### Stated exercise
Everything from the first line of the data through the line with "wn.links.new(w_bg.outputs[0], w_out.inputs[0])" is to be echoed exactly, minus the pictures.

Records from a data collection:
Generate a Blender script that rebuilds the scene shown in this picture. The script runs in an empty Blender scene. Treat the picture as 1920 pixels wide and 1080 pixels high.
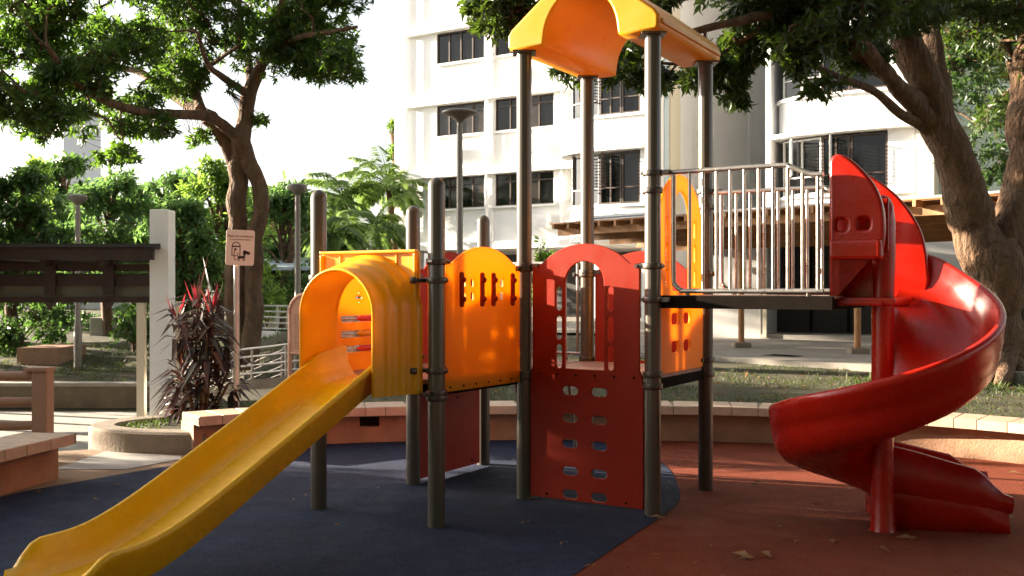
import bpy, bmesh, math, random
import numpy as np
from mathutils import Vector, Matrix, Quaternion, noise

# ------------------------------------------------------------------ camera, sky, sun, exposure
S = bpy.context.scene
COL = S.collection
cam_d = bpy.data.cameras.new("camera")
cam = bpy.data.objects.new("camera", cam_d)
COL.objects.link(cam)
cam.location = (0, 0, 1.55)
cam.rotation_euler = (math.radians(90), 0, 0)
cam_d.lens = 35.0
cam_d.sensor_width = 36.0
cam_d.clip_start = 0.05
cam_d.clip_end = 2000
cam_d.dof.use_dof = True
cam_d.dof.focus_distance = 6.9
cam_d.dof.aperture_fstop = 5.6
S.camera = cam

SUN_EL = math.radians(13.5)
SUN_DIR = Vector((-0.95 * math.cos(SUN_EL), 0.31 * math.cos(SUN_EL), math.sin(SUN_EL)))   # towards the sun
world = bpy.data.worlds.new("World")
S.world = world
world.use_nodes = True
wn = world.node_tree
wn.nodes.clear()
w_out = wn.nodes.new("ShaderNodeOutputWorld")
w_bg = wn.nodes.new("ShaderNodeBackground")
w_sky = wn.nodes.new("ShaderNodeTexSky")
w_hsv = wn.nodes.new("ShaderNodeHueSaturation")
w_sky.sky_type = 'NISHITA'
w_sky.sun_disc = False
w_sky.sun_elevation = SUN_EL
w_sky.sun_rotation = math.atan2(-0.95, 0.31)
w_sky.air_density = 1.0
w_sky.dust_density = 3.0
w_hsv.inputs["Saturation"].default_value = 0.28
w_bg.inputs["Strength"].default_value = 0.062
wn.links.new(w_sky.outputs[0], w_hsv.inputs["Color"])
wn.links.new(w_hsv.outputs[0], w_bg.inputs["Color"])
wn.links.new(w_bg.outputs[0], w_out.inputs[0])

sun_d = bpy.data.lights.new("sun", 'SUN')
sun_d.energy = 5.0
sun_d.angle = math.radians(0.5)
sun_d.color = (1.0, 0.86, 0.68)
sun = bpy.data.objects.new("sun", sun_d)
COL.objects.link(sun)
sun.location = (-20, 10, 20)
sun.rotation_euler = (-SUN_DIR).to_track_quat('-Z', 'Y').to_euler()

S.view_settings.view_transform = 'Standard'
S.view_settings.look = 'None'
S.view_settings.exposure = 2.65
S.view_settings.gamma = 1.0
S.render.engine = 'CYCLES'
S.cycles.max_bounces = 8
S.cycles.use_denoising = True

rnd = random.Random(7)
rng = np.random.default_rng(11)
F = 1867.0


def PX(x, y, Y):
    """world point seen at photo pixel x, y at depth Y (used only to read positions off the photograph)"""
    return Vector(((x - 960) / F * Y, Y, 1.55 - (y - 540) / F * Y))


# ------------------------------------------------------------------ materials
def new_mat(name):
    m = bpy.data.materials.new(name)
    m.use_nodes = True
    nt = m.node_tree
    nt.nodes.clear()
    return m, nt, nt.nodes.new("ShaderNodeOutputMaterial")


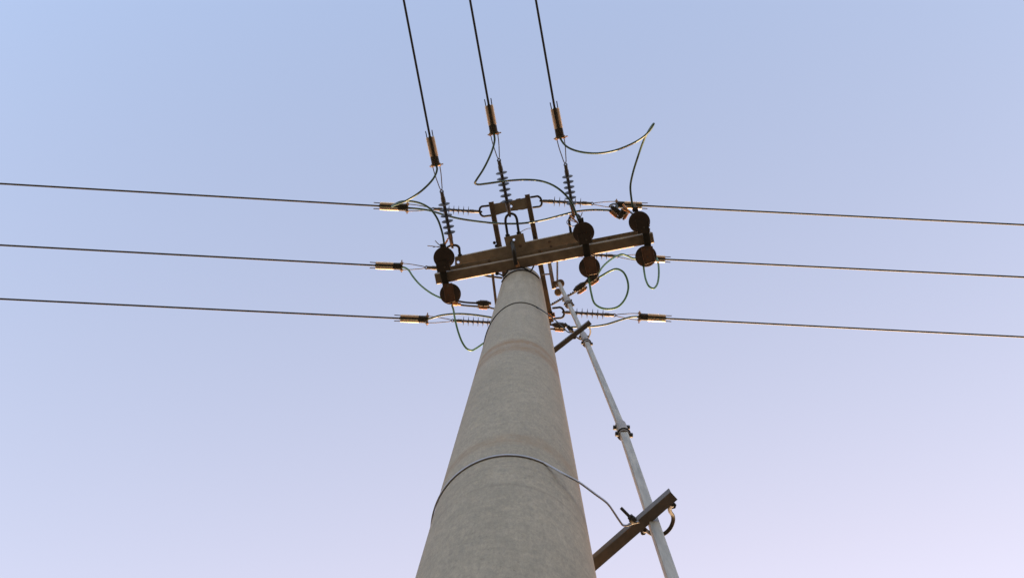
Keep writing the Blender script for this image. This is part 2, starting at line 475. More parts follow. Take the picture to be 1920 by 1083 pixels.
bar(bm, P(922.5, 505, 9.40), P(930.5, 572, 9.30), 0.024, 0.02, 0.003)
part('stay', bm, 'steel_dark', cb)
bm = NB()
bar(bm, P(1028, 592, HB2 - 0.012), P(1040.5, 589.4, HB2 - 0.012), 0.045, 0.012, 0.002)
part('clip', bm, 'copper', cb)

# ------------------------------------------------------------------ strain insulators, tension clamps, line conductors
IL = 0.46
def make_insulator():
    root = thing('strain_insulator', 'x', 'insulator')
    b_ = NB()
    lathe(b_, (0.018, 0, 0), (1, 0, 0), [(0, .012), (.004, .0145), (.05, .0150), (.051, .0175), (.088, .0175), (.090, .013)], 16)
    lathe(b_, (-0.012, 0, 0), (1, 0, 0), [(0, .006), (.004, .0095), (.03, .0095)], 12)
    part('end_fitting', b_, 'fitting', root, True)
    b_ = NB()
    lathe(b_, (0.362, 0, 0), (1, 0, 0), [(0, .013), (.002, .0175), (.040, .0175), (.041, .0145), (.078, .0140), (.086, .008)], 16)
    b2 = [Vector((.448 + .012 * math.cos(a), .012 * math.sin(a), 0)) for a in [2 * math.pi * k / 12 for k in range(13)]]
    tube(b_, b2, .0045, 8, 1, False)
    part('end_fitting', b_, 'fitting', root, True)
    b_ = NB()
    pr = [(0.095, .0125)]
    for s in (.1185, .164, .210, .2555, .301, .347):
        pr += [(s - .006, .0125), (s - .0035, .016), (s - .0006, .043), (s, .0445), (s + .0018, .0445), (s + .0026, .042), (s + .005, .015), (s + .008, .0125)]
    pr += [(0.370, .0125)]
    lathe(b_, (0, 0, 0), (1, 0, 0), pr, 28)
    part('ribbed_housing', b_, 'shed', root, True, sharp=60)
    return root
CLN = 0.469
def make_clamp():
    root = thing('tension_clamp', 'x', 'clamp')
    b_ = NB()
    b_.free()
    for s in (-1, 1):
        b_ = NB()
        lathe(b_, (.298, s * .0215, .002), (1, 0, 0), [(0, .012), (.004, .0155), (.165, .0155), (.171, .012)], 16)
        part('sleeve', b_, 'sleeve', root, True)
    b_ = NB()
    lathe(b_, (.215, 0, -.006), (1, 0, 0), [(0, .011), (.012, .0135), (.26, .0135)], 14)
    part('cable_core', b_, 'cable', root, True)
    b_ = NB()
    bar(b_, Vector((.232, 0, 0)), Vector((.302, 0, 0)), .058, .034, .008)
    for k in range(4):
        bar(b_, Vector((.242 + k * .016, 0, 0)), Vector((.248 + k * .016, 0, 0)), .062, .038, .006)
    part('wedge_grip', b_, 'grip', root, True)
    b_ = NB()
    lathe(b_, (.222, -.056, 0), (0, 1, 0), [(0, .006), (.012, .006), (.0121, .013), (.028, .013), (.0281, .009), (.045, .010), (.06, .010), (.075, .010), (.0755, .014), (.092, .014), (.0921, .006), (.118, .006)], 10)
    hexnut(b_, (.222, .034, 0), (0, 1, 0), .017, .014); hexnut(b_, (.222, -.034, 0), (0, 1, 0), .017, .014)
    part('cross_bolt', b_, 'brass', root, True)
    b_ = NB()
    tube(b_, [(.30, .030, .0), (.222, .030, .0), (.15, .027, 0), (.07, .017, 0), (.012, .0075, 0), (.0, 0, 0), (.012, -.0075, 0), (.07, -.017, 0), (.15, -.027, 0), (.222, -.030, 0), (.30, -.030, 0)], .0042, 8, 6)
    part('bail', b_, 'wire', root, True)
    b_ = NB()
    for s in (-1, 1):
        b_ = NB()
        tube(b_, [(.462, s * .026, .002), (.50, s * .0265, .002), (.524, s * .0275, .003)], .0042, 8, 3)
        part('bail_tail', b_, 'forged', root, True)
    return root

G_INS, G_CL, G_LN = 'ribbed strain insulators on the pole top', 'tension clamps gripping the line conductors', 'overhead line conductors'
# (A hardware end, J bail join, E sleeve end, edge of photo, heights A J E, conductor radius, slope, labels)
LR = (9.48, 9.45, 9.42)
UPH = (9.135, 9.00, 8.88)
lines = [
 ((848.2, 463), (827.6, 356.5), (806.3, 257), (757, 0), UPH, .0098, .19,
  'grey ribbed insulator sloping down to the left end of the long tan crossarm',
  'tan double tube clamp on the leftmost line rising out of the top edge',
  'black conductor leaving the top edge of the picture, leftmost of three'),
 ((956, 404), (935, 298), (916.6, 197.5), (881, 0), UPH, .0098, .19,
  'grey ribbed insulator reaching down to the drilled plate at the crossarm middle',
  'tan double tube clamp on the middle rising line, highest of all clamps',
  'black conductor leaving the top edge of the picture, middle one of three'),
 ((1076, 406), (1060, 306.5), (1040, 203.5), (1005, 0), UPH, .0098, .19,
  'grey ribbed insulator passing behind the curved jumper above the right half of the crossarm',
  'narrow looking clamp on the rightmost line rising out of the top edge',
  'black conductor leaving the top edge of the picture, rightmost of three'),
 ((902, 397), (810, 391.5), (712, 386.2), (0, 345), LR, .0088, .07,
  'dark insulator lying level between the upper left clamp and the arched tie plate',
  'brown clamp on the highest conductor at left, with a yellow green jumper bent over it',
  'conductor running out to the left edge, highest of the left three'),
 ((903, 507), (797, 501.3), (704.2, 497.4), (0, 461), LR, .0088, .07,
  'insulator almost hidden behind the left end of the long crossarm, middle left line',
  'clamp on the middle conductor at left, cream lit along its lower tube',
  'conductor running out to the left edge, middle one of the left three'),
 ((938.5, 605.5), (846.6, 600.5), (750.5, 596.4), (0, 562), LR, .0088, .07,
  'insulator whose ribs vanish behind the left side of the concrete pole',
  'clamp on the lowest conductor at left, below the left pair of dark discs',
  'conductor running out to the left edge, lowest of the left three'),
 ((1014, 376.6), (1112.5, 382), (1203.5, 385.6), (1920, 422), LR, .0088, .07,
  'dark insulator lying level to the right of the arched tie plate, crossing a sloping insulator',
  'dark clamp partly hidden behind the uppermost right disc',
  'conductor running out to the right edge, highest of the right three'),
 ((1068, 475), (1160, 480.5), (1247, 486), (1920, 521), LR, .0088, .07,
  'insulator mostly hidden behind the right half of the crossarm, two ribs showing below it',
  'clamp behind the lower right disc, only its golden tube end showing',
  'conductor running out to the right edge, middle one of the right three'),
 ((1056, 585), (1154.5, 590.8), (1248, 596.6), (1920, 634), LR, .0088, .07,
  'insulator starting behind the grey operating rod, all six ribs clear on its right',
  'golden sunlit clamp on the lowest conductor at right, fully in view',
  'conductor running out to the right edge, lowest of the right three'),
]
ins0, cl0 = make_insulator(), make_clamp()
for i, (a, j, e, edge, hh, r, sl, l1, l2, l3) in enumerate(lines):
    pa, pj, pe = P(*a, hh[0]), P(*j, hh[1]), P(*e, hh[2])
    o = ins0 if i == 0 else dup(ins0, l1, G_INS)
    o['label'] = l1; o['group'] = G_INS; aim(o, pa, pj, IL)
    c = cl0 if i == 0 else dup(cl0, l2, G_CL)
    c['label'] = l2; c['group'] = G_CL; aim(c, pj, pe, CLN)
    far = P(*edge, hh[2] - sl * (1.1 if i < 3 else 4.3))
    d = far - pe; d.z = 0; d.normalize()
    T = 25.0
    b_ = NB()
    path = [pe - (pe - pj).normalized() * 0.05 - UPV * .006]
    for s in [0, .5, 1, 1.5, 2, 2.5, 3, 3.5, 4, 5, 6, 8, 10, 13, 16, 20, 25, 30, 35, 40, 45, 50]:
        path.append(pe + d * s + UPV * (-.006 - sl * s + sl * s * s / (2 * T)))
    sweep(b_, path, circ(r, 10))
    single('line_conductor', b_, 'cable', l3, 'wire', pe, G_LN)

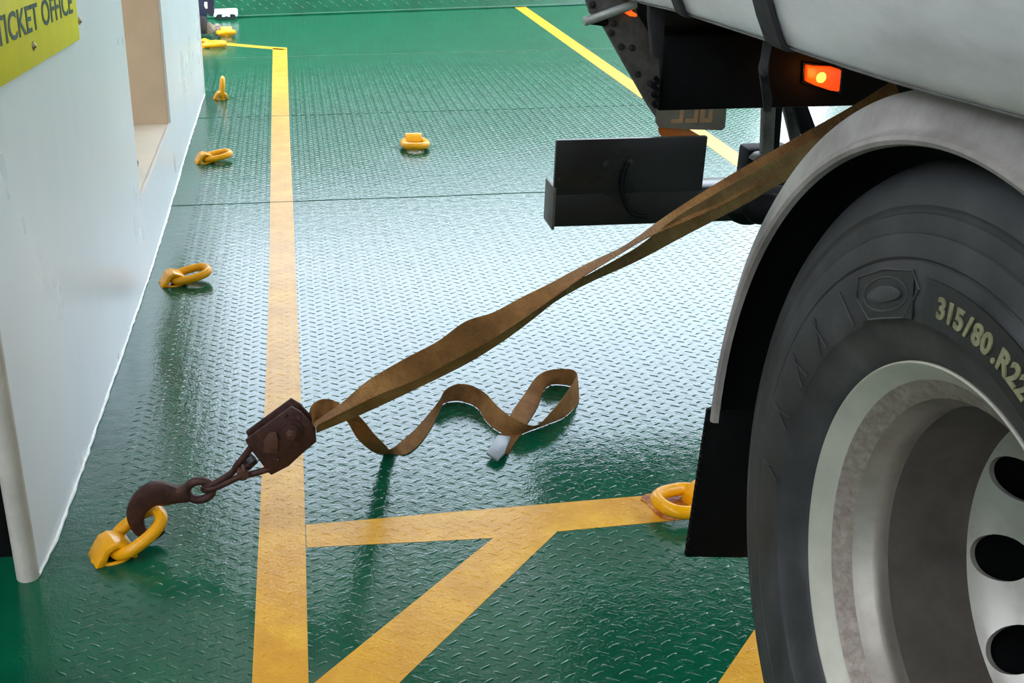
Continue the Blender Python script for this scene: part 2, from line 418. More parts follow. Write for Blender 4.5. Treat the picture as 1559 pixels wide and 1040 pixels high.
# ------------------------------------------------------------------ structure: left wall (white house side)
WALLP = [(1.985,-.553),(2.12,-.541),(2.38,-.535),(3.15,-.521),(3.74,-.512),(4.0,-.510),(4.3,-.509),(4.86,-.5095),(5.5,-.511),(6.765,-.504)]
def wx(y): return float(np.interp(y, [p[0] for p in WALLP], [p[1] for p in WALLP]))
ZT = 3.9; NY0, NY1, NZ = 3.74, 4.86, .272
ys = sorted(set([p[0] for p in WALLP]+[NY0, NY1]+list(np.linspace(2.0, 6.7, 24))))
zs = [0, NZ, 2.2, ZT]
V = []; F = []
for y in ys:
    for z in zs: V.append((wx(y), y, z))
for i in range(len(ys)-1):
    for k in range(3):
        if k == 1 and ys[i] >= NY0-1e-6 and ys[i+1] <= NY1+1e-6: continue
        F.append((i*4+k, (i+1)*4+k, (i+1)*4+k+1, i*4+k+1))
def solid_wall():
    n = len(V); T = .010
    VV = list(V)+[(x-T, y, z) for x, y, z in V]
    FF = list(F)+[tuple(i+n for i in reversed(f)) for f in F]
    cnt = {}
    for f in F:
        for a, b in zip(f, f[1:]+f[:1]): cnt[(a, b)] = 1
    for (a, b) in cnt:
        if (b, a) not in cnt: FF.append((b, a, a+n, b+n))
    return mesh(VV, FF)
wall = link('wall_left', solid_wall(), M_WALL); tag(wall, kind='structure')
autosmooth(wall.data, 30)
# rounded beige edge at the near end of the wall
o = MB().tube([(-.573, 1.985, z) for z in np.linspace(0.0, ZT, 14)], .023, 16).build('edge_strip', M_CREAM2, wall, smooth=True)
# weld bead at the foot of the wall
pts = [(wx(y)+.002+random.uniform(-.0012, .0012), y, .003) for y in np.linspace(1.985, 6.765, 190)]
o = MB().tube(pts, [.0045+random.uniform(-.0015, .0015) for _ in pts], 8).build('baseboard_left', M_WELD, smooth=True); tag(o, kind='structure')
o = MB().tube([(wx(6.765), 6.768, z) for z in np.linspace(0, ZT, 8)], .006, 10).build('corner_bead', M_WELD, wall, smooth=True)
# niche in the wall: cream far and back faces, sill
nb = MB(); D = .62
xa = wx(NY1)-.0112
nb.box((xa-D, NY1-.001, NZ-.04), (xa, NY1+.03, 2.2)); nb.box((xa-D-.03, NY0-.03, NZ-.04), (xa-D, NY1+.03, 2.2))
nb.box((xa-D, NY0-.03, NZ-.04), (xa, NY0, 2.2)); nb.box((xa-D, NY0-.03, 2.2), (xa, NY1+.03, 2.23))
nb.build('niche_lining', M_CREAM, wall)
MB().box((xa-D, NY0, NZ-.04), (xa, NY1, NZ-.005)).build('niche_sill', M_SILL, wall)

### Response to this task
Generate a Blender script that rebuilds the scene shown in this picture. The script runs in an empty Blender scene. Treat the picture as 1920 pixels wide and 1080 pixels high.
import bpy, bmesh, math, random
import numpy as np
from mathutils import Vector, Matrix, Quaternion, noise

# ------------------------------------------------------------------ camera, sky, sun, exposure
S = bpy.context.scene
COL = S.collection
cam_d = bpy.data.cameras.new("camera")
cam = bpy.data.objects.new("camera", cam_d)
COL.objects.link(cam)
cam.location = (0, 0, 1.55)
cam.rotation_euler = (math.radians(90), 0, 0)
cam_d.lens = 35.0
cam_d.sensor_width = 36.0
cam_d.clip_start = 0.05
cam_d.clip_end = 2000
cam_d.dof.use_dof = True
cam_d.dof.focus_distance = 6.9
cam_d.dof.aperture_fstop = 5.6
S.camera = cam

SUN_EL = math.radians(13.5)
SUN_DIR = Vector((-0.95 * math.cos(SUN_EL), 0.31 * math.cos(SUN_EL), math.sin(SUN_EL)))   # towards the sun
world = bpy.data.worlds.new("World")
S.world = world
world.use_nodes = True
wn = world.node_tree
wn.nodes.clear()
w_out = wn.nodes.new("ShaderNodeOutputWorld")
w_bg = wn.nodes.new("ShaderNodeBackground")
w_sky = wn.nodes.new("ShaderNodeTexSky")
w_hsv = wn.nodes.new("ShaderNodeHueSaturation")
w_sky.sky_type = 'NISHITA'
w_sky.sun_disc = False
w_sky.sun_elevation = SUN_EL
w_sky.sun_rotation = math.atan2(-0.95, 0.31)
w_sky.air_density = 1.0
w_sky.dust_density = 3.0
w_hsv.inputs["Saturation"].default_value = 0.28
w_bg.inputs["Strength"].default_value = 0.062
wn.links.new(w_sky.outputs[0], w_hsv.inputs["Color"])
wn.links.new(w_hsv.outputs[0], w_bg.inputs["Color"])
wn.links.new(w_bg.outputs[0], w_out.inputs[0])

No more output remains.